The silence is a giant billboard declaring that all is well. It is a repeat of the outstanding declaration before the 2003 election that all was well with public finances: "Finanzi fis-sod". If that was the political confidence trick of the decade, the silent one on the price of property, in which the opposition wholeheartedly participates, is the trick of the century.

So what do the Greens propose? Quite probably exactly what the next government Red or Blue will have to do: To begin to deflate the bubble before it bursts, gently, carefully, responsibly. Neither of the parties in Parliament still cherishing 50 per cent plus aspirations in the next election will dare to tell anybody what they will certainly have to do in a few months' time.
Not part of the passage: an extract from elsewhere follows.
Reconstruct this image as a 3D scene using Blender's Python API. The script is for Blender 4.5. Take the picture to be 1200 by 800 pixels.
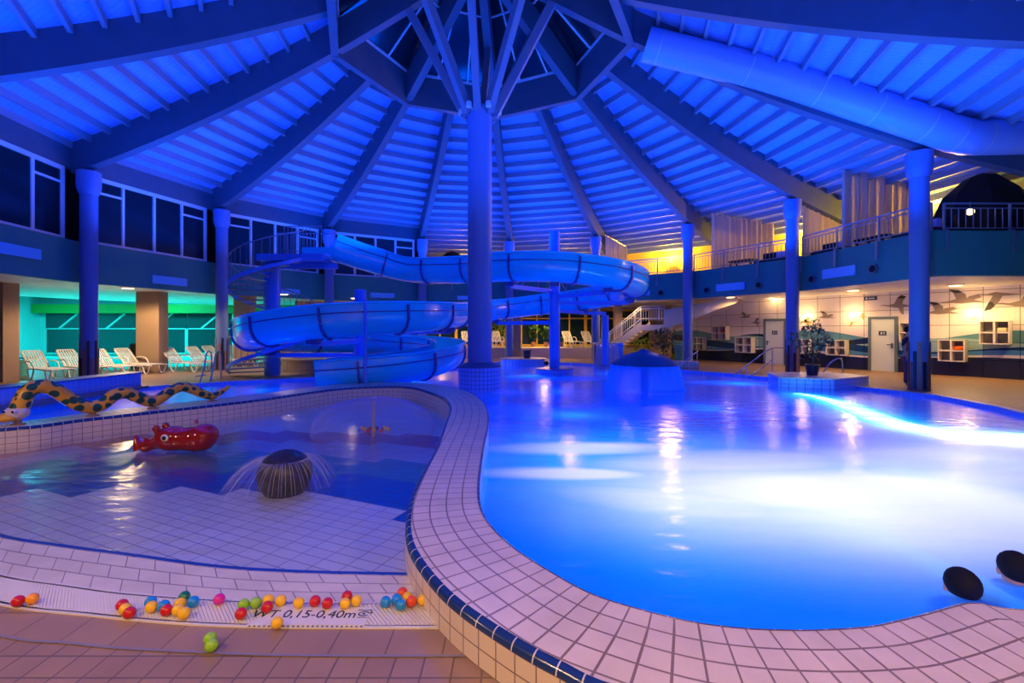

They will once more adopt a Green proposal and claim that it was theirs.

The next government will definitely have to find a way to nudge the market, to reward those who make reasonable offers and to penalise those who hoard property. This is what was proposed in Mepa's Housing Topic Paper 1995. Both the PN and the MLP know about it because they have both held office since. They can procrastinate no more.

Until the election, they will continue to act out the charade. They will continue to let people believe what they want to believe most: That nothing will change. To keep this up we are made to witness remarkable events such as the distribution of government-built housing units, 300 of them in the last pre-election handout. Nobody asks why the government should be building any subsidised housing in a country with 53,000 dwellings to spare. It is a boastful admission of gross incompetence in public administration. It is what has been done for decades and doing so sustains the impossible hope that the future will be a replica of the past.

If all our 53,136 plus vacant properties stood shoulder to shoulder we would have a ghost town the size of Birkirkara, Gzira, Hamrun, Msida, Pembroke, Pieta, Qormi, St Julians, San Gwann, Sta Venera, Sliema, Swieqi, and Ta Xbiex combined (total 55,196). Would we ignore them still?

Dr Vassallo is chairman of Alternattiva Demokratika The Green Party.